In the book, published Sept. 2 by Rowman & Littlefield, Browne-Marshall begins with the Springfield riots in Illinois, 1908, a moment when intense mob violence against blacks helped spark the formation of the NAACP, an organization that would take the lead in battling segregation and disenfranchisement across the United States. “But the issues around voting rights started 100 years before that,” she points out. “Literacy tests had lot to do with Irish Catholic immigrants, and some laws started off by disenfranchising other groups, like women.”

Following the abolition of slavery and the enfranchisement of black males in 1870, Browne-Marshall said, “U.S. senators, state representatives, lieutenant governors, many of these positions were held by blacks around the South. And little by little, segregationist laws were put into place. They enacted literacy test laws as well as the grandfather clause, and disenfranchisement by felony conviction, which still exists today.” 
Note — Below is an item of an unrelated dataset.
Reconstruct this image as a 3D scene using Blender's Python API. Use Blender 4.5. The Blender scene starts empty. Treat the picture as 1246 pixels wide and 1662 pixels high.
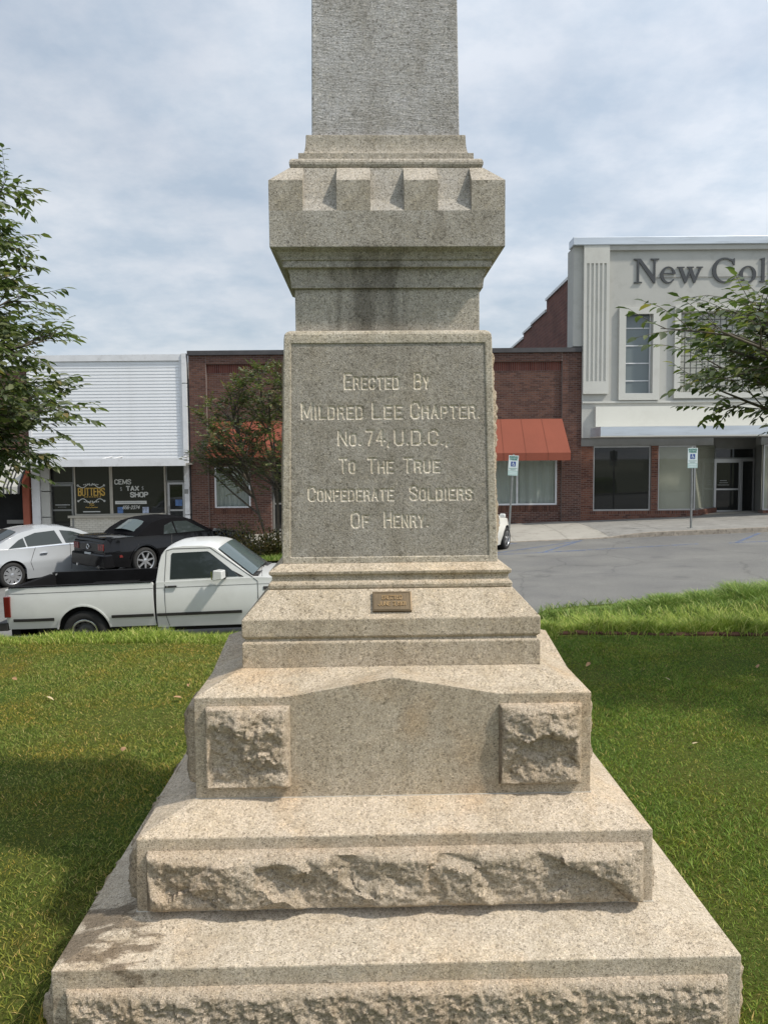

This speaks to another theme of The Voting Rights War – that the struggle to earn the right to vote is still not over for many minority groups in the United States. “Laws can look equal on the face but have a discriminatory impact when it comes to certain groups and people. You see this clearly with the photo I.D. law in Indiana today,” she said. Laws like these require a photo I.D. to cast a vote, and to get a photo I.D., one typically needs a birth certificate. “I think I left mine in my sock drawer, but if I had to get it, I’m not sure if it’s still there,” Browne-Marshall said.

In researching The Voting Rights War, Browne-Marshall paid several visits to the Library of Congress, where she was able to read letters from the early 1900s, written by African Americans to the NAACP seeking legal advice. Many came from poor, rural blacks living in the Deep South, areas where voter suppression was at its peak. “It was amazing to read these original, handwritten letters depicting the danger they were in, and still asking for help,” the professor said. “No sheriffs or lower courts would help them, but they were still standing up against this regime asking for help.”

One such man, Vernon Dahmer, wrote on his tombstone, “If you don’t vote, you don’t count,” a view that Browne-Marshall endorses. “At the very end, people died for these rights,” she said. “People think they shouldn’t vote because it doesn’t count. But we should exercise it. It’s not perfect but it’s all we’ve got.”